Trump watched Tuesday's proceedings from his Mar-a-Lago club in Florida, where he was furious about his lawyers’ performance. According to a person familiar with his thinking, Trump was impressed with a video compilation of the riot that Democrats showed in their opening presentation and thought his team looked shoddy in comparison. The person spoke on condition of anonymity to describe private conversations.

Credit: AP
In this image from video, Bruce Castor, an attorney for former President Donald Trump speaks during the second impeachment trial of Trump in the Senate at the U.S. Capitol in Washington, Tuesday, Feb. 9, 2021. (Senate Television via AP)

In the past, including during his first impeachment trial, Trump has touted the arguments of his own lawyers, including Rudy Giuliani and Alan Dershowitz. But Trump's suspension from Twitter meant no real-time public review of Castor's performance or the performance of Trump's other lawyer, David Schoen, a frequent legal commentator on TV.

Dershowitz, for his part, was critical of Castor's performance generally. In a television interview on Newsmax, Dershowitz blasted Castor's winding comments.

“There is no argument. I have no idea what he’s doing. I have no idea why he’s saying what he’s saying,” Dershowitz said in the interview.

Castor acknowledged more than once that Trump lost the election. He argued that Trump can't be impeached after leaving office because the Constitution says the punishment for impeachment “shall not extend further than to removal from office.”

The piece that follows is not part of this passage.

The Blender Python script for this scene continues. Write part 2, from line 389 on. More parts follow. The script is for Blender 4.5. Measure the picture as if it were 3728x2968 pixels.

“President Trump no longer is in office. The object of the Constitution has been achieved. He was removed by the voters," Castor said.

Trump, for his part, never acknowledged his departure was the voters' will. While Vice President Mike Pence called his successor, Kamala Harris, to offer his congratulations, Trump made no similar call to Biden. He also skipped the inauguration, the first president to do so since Andrew Johnson. Trump did follow tradition and leave a personal note for Biden in the Oval Office. Biden would only tell reporters that it was “a very generous letter.”